Home / Topics / Research Design / Measurement / Cultural Validity / Directing an R13 on Adapting Interventions
Luis H. Zayas

Directing an R13 on Adapting Interventions

Posted on June 22, 2008

Luis H. Zayas (bio) describes his R13 as a meeting of the minds to help develop culturally valid programs for Latinos.


I direct this R13, which is a National Institute of Mental Health-funded Conference Grant, it's called. And what we wanted to do was make working meetings where we would get colleagues together, peers, to bat around some ideas and drill down, think harder about them, come up with some new ways of thinking about it.

In our case it was what do you have to do to make interventions for children, youth, and families, particularly parents, how do you make those culturally congruent to the experiences of the people who are receiving the intervention? So we really wanted to get at that because in the literature there's a lot of commentary about, "This is what we need to do, and these are the cultural constructs," but no one really sat down and codified them or brought any common logic, any organization, to them.
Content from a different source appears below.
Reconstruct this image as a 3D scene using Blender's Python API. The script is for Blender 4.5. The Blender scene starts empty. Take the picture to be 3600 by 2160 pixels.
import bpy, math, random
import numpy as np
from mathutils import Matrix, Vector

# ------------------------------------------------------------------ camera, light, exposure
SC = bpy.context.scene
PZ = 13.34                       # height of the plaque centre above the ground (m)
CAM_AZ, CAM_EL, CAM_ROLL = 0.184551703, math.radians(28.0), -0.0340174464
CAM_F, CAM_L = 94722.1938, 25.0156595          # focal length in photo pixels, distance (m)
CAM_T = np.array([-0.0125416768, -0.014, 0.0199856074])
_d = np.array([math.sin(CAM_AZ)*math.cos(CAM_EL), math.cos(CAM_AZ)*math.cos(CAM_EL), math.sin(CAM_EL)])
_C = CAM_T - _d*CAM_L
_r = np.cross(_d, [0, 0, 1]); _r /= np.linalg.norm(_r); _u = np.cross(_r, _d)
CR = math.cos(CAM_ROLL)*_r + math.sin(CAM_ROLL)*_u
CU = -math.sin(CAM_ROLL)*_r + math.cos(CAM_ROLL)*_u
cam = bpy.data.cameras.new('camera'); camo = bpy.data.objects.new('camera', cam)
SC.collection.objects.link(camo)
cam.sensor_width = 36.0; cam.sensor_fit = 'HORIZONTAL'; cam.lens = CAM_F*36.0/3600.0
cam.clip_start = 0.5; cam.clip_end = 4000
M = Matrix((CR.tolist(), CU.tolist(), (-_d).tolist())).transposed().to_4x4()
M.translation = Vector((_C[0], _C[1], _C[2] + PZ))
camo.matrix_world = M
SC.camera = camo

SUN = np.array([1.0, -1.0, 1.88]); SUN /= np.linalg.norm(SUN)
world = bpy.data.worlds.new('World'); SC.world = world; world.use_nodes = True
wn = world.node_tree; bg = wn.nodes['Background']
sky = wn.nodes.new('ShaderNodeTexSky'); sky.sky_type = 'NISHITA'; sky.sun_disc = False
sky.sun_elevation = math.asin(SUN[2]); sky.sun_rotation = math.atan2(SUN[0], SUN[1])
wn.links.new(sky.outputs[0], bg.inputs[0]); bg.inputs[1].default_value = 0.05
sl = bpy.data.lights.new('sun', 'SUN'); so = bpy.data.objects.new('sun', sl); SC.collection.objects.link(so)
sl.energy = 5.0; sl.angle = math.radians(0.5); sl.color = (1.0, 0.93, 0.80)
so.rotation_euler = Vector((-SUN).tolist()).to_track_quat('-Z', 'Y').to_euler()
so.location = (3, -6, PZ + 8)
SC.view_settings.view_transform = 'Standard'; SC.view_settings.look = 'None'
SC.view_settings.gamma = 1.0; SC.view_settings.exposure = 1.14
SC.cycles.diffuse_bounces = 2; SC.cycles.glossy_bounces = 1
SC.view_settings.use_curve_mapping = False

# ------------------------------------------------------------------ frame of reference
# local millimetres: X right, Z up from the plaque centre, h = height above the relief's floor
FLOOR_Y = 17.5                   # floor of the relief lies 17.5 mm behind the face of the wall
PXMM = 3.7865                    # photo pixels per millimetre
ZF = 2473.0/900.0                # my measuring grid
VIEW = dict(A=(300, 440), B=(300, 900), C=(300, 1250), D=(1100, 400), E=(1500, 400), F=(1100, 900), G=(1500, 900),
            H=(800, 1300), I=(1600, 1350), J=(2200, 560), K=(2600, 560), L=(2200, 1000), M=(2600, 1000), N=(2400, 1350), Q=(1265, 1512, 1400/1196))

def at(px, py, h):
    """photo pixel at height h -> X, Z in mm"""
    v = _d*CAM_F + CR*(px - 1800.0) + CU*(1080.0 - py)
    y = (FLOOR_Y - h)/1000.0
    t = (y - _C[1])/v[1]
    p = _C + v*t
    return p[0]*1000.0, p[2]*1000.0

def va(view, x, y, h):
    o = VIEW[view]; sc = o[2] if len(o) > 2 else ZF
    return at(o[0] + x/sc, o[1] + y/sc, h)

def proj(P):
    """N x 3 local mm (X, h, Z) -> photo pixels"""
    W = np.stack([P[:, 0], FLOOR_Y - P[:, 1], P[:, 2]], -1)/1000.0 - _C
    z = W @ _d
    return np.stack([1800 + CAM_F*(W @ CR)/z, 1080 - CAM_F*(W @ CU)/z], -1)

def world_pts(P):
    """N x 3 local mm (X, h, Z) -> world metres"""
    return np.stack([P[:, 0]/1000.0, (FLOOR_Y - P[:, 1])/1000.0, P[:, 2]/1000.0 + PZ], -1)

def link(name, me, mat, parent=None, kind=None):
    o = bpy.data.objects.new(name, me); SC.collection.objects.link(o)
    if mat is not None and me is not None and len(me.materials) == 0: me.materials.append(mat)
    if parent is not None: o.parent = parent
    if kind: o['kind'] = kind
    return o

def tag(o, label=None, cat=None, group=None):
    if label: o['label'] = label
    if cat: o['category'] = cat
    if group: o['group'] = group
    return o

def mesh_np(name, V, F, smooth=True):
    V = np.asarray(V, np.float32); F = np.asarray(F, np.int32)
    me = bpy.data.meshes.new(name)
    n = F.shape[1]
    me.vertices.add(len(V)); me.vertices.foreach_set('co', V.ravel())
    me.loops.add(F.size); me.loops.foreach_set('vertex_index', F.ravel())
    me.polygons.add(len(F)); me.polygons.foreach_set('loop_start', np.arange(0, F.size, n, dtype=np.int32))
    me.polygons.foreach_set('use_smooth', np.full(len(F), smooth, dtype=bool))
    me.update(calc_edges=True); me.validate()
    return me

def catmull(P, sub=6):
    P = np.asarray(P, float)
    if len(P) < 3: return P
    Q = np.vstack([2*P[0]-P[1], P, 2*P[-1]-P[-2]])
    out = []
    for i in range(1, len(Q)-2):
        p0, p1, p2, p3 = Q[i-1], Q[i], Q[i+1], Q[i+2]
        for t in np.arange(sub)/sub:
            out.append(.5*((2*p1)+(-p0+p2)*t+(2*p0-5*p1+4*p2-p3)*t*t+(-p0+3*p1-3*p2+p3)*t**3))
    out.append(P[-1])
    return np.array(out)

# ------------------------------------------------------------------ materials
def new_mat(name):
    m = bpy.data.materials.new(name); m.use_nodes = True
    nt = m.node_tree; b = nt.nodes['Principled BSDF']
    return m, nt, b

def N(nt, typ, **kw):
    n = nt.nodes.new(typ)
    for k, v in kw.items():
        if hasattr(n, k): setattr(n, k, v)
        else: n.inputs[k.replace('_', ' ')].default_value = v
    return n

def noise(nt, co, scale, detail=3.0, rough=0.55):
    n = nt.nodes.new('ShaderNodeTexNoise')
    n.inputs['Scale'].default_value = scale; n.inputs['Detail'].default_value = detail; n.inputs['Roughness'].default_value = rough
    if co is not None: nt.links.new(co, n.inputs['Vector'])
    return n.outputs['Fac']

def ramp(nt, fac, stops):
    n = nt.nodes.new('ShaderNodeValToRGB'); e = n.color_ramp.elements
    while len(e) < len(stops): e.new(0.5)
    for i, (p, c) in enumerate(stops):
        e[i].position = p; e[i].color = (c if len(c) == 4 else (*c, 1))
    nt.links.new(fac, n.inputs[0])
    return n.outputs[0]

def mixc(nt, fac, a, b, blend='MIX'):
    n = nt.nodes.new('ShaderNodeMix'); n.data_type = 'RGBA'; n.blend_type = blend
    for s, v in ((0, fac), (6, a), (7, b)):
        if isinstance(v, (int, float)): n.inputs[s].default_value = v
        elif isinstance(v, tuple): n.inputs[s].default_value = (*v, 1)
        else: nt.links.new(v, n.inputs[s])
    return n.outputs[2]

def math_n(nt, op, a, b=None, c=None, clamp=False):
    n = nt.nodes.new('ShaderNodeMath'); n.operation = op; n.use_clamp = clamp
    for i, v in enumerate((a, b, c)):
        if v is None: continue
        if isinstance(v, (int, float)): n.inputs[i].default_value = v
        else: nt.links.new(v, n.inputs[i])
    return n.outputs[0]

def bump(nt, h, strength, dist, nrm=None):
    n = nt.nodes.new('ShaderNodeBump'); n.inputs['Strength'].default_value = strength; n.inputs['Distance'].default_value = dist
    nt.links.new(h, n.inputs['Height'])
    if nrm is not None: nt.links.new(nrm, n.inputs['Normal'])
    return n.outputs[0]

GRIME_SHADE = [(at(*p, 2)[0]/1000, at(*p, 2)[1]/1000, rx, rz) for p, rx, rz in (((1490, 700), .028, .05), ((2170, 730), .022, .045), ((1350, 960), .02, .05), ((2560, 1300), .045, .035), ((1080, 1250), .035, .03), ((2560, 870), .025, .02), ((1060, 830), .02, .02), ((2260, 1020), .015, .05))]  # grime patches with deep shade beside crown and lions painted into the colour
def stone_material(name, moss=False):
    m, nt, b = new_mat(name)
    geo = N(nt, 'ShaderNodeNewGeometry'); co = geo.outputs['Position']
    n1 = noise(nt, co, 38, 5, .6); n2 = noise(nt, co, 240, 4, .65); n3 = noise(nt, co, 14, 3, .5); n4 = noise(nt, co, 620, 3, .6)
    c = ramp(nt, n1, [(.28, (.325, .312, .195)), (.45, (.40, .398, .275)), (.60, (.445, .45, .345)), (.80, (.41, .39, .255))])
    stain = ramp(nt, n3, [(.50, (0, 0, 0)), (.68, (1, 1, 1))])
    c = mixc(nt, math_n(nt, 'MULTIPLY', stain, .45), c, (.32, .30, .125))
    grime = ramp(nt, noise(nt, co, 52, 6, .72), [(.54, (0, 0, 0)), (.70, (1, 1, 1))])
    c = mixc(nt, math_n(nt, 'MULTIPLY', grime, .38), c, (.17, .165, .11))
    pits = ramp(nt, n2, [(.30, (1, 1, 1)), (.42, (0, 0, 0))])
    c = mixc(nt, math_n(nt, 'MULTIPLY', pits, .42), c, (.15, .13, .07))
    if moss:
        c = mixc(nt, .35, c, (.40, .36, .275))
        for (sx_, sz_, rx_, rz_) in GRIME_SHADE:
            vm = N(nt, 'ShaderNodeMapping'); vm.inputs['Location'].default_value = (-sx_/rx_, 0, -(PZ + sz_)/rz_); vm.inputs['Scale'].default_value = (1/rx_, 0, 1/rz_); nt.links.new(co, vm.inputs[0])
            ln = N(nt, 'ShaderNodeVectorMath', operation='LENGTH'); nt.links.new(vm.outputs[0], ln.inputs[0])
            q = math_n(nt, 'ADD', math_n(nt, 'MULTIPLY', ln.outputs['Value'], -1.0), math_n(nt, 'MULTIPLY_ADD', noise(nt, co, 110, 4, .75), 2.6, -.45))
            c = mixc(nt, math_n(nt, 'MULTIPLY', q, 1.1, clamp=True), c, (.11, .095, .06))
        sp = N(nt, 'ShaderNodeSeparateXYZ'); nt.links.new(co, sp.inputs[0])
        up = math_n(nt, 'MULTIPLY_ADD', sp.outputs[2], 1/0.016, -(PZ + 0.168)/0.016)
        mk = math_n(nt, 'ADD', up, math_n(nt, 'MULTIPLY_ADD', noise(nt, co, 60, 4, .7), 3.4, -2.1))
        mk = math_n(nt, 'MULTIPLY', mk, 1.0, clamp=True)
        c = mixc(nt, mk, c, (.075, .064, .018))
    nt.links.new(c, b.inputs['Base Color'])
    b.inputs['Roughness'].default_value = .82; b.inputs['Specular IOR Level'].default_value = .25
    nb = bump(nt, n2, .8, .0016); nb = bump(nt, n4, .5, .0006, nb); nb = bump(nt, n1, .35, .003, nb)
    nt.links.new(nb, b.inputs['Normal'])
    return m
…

So the R13 is really a chance, it's a meeting of the minds if you will, for peers to come and talk about what is it we need to think about when we're adapting interventions? Because we know that most interventions have been developed with other populations in mind, and those populations may not have -- that is, the ones that we're interested in, in this case Hispanic children, youth, and families -- weren't necessarily included in the original development and the standardization of the intervention. So what do we need to make it congruent to them?

And that's our job is to conceptualize and hopefully come up with some methodologies so that we can standardize and help other investigators do the kind of adaptations we're talking about.